Woman: two women

It's so easy to miss little details, especially in well-known scripture with familiar themes. Things like time and place, or nuances of speech; words and details which can leap out in one translation, but are altered or obscured in another. Last week I read a commentary on last Sunday's Gospel (John 8: 1-11) in Raymond Friel's Formation of the Heart. He mentions that the encounter with the woman caught in adultery and the angry mob happens early in the morning: a seemingly tiny detail, but one which unexpectedly catapulted me to Mary Magdalen coming to Jesus' tomb, also very early in the morning. 

And then, reading Sunday's Gospel, I noticed another parallel: Jesus addresses both women courteously by the title Woman, which he also reserved for his mother. 

Woman, why are you weeping? to Mary Magdalen in the garden: Woman, where are they? Has no one condemned you? to the unnamed woman dragged into the temple. How must that have felt, to hear respect and tenderness only minutes after abuse and the threat of a cruel, violent death?

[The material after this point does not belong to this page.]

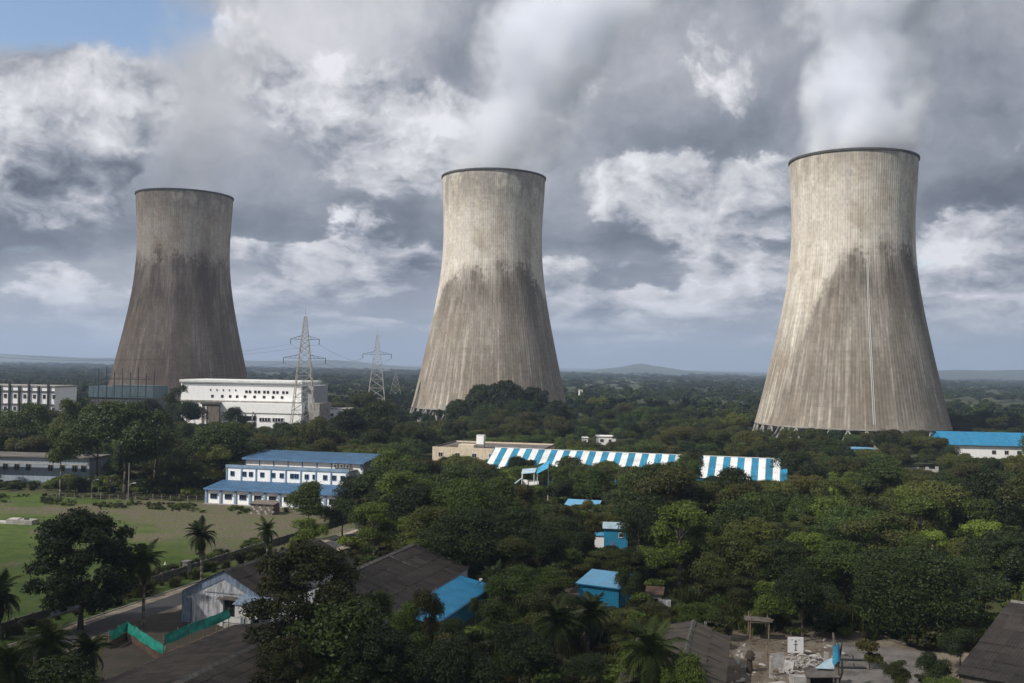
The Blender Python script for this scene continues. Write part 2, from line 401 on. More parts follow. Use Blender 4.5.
def yard_mat():
    m = bpy.data.materials.new('yard'); m.use_nodes = True; t = NT(m.node_tree); b = t.n['Principled BSDF']
    b.inputs['Roughness'].default_value = .95; b.inputs['Specular IOR Level'].default_value = .1
    tc = t.new('ShaderNodeTexCoord'); v = tc.outputs['Object']
    a = t.noise(v, .16, 6, .6); f = t.noise(v, .9, 6, .65)
    g = t.mix(t.ss(a, .42, .6), (.155, .125, .092), (.235, .20, .155)); g = t.mix(t.m('MULTIPLY', t.ss(f, .5, .68), .7), g, (.085, .070, .052))
    t.l.new(g, b.inputs['Base Color'])
    bn = t.new('ShaderNodeBump'); bn.inputs['Strength'].default_value = .6; bn.inputs['Distance'].default_value = .15
    t.l.new(f, bn.inputs['Height']); t.l.new(bn.outputs[0], b.inputs['Normal']); MATS['yard'] = m
yard_mat()
GR = 15000
g = MB()
for i in range(10):
    for j in range(10):
        s = 2 * GR / 10; x, y = -GR + i * s, -GR + j * s + GR * .85
        g.quad((x, y, 0), (x + s, y, 0), (x + s, y + s, 0), (x, y + s, 0))
tag(g.build('ground', 'ground'), 'dark green plain of scrub and tree covered ground', kind='structure')
def sheet_poly(name, pts, z, mat, label):
    m = MB(); m.v = [(p[0], p[1], z) for p in pts]; m.f = [tuple(range(len(pts)))]
    o = m.build(name, mat); return tag(o, label, kind='structure')
AX = R(-17.2)                       # the works' own grid: local +y runs away from the camera and to the right
AV = Vector((math.sin(-AX), math.cos(AX), 0)); BV = Vector((math.cos(AX), -math.sin(-AX), 0))
RO = G(127, 606)                    # a point on the far kerb of the road
def RD(s, o): return RO + AV * s + BV * o   # s along the road, o towards the sheds
fw = RD(0, -5.6)
sheet_poly('field', [fw + AV * -75 - BV * 1, fw + AV * 92 - BV * 1, fw + AV * 92 + BV * 22, G(205, 503), G(130, 497), G(0, 492), G(-120, 488), G(-190, 610)][::1], .008, 'field', 'grass field with bare earth strips beyond the boundary wall')
sheet_poly('verge', [RD(-75, -5), RD(-75, -.1), RD(92, -.1), RD(92, -5)], .012, 'field', 'weedy verge between the road and the boundary wall')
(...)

Two women; two unexpected encounters with Love. One woman setting out impelled by grieving love, the other driven by an angry mob: both expecting an encounter with death - Jesus' or her own - but finding, instead, new life and a new beginning; and a new mission. Mary Magdalen was called to proclaim Love's triumph over sin and death... and the other woman...? How could she not spend the rest of her life as a living proof of the unconditional, unlimited love, compassion and mercy she had received? 

And how could I, who have been overwhelmed by that same abundant, untrammelled Love ever tire or fall short of proclaiming it with my entire life?

And you...? What impels you to make known the love and mercy you know you have received?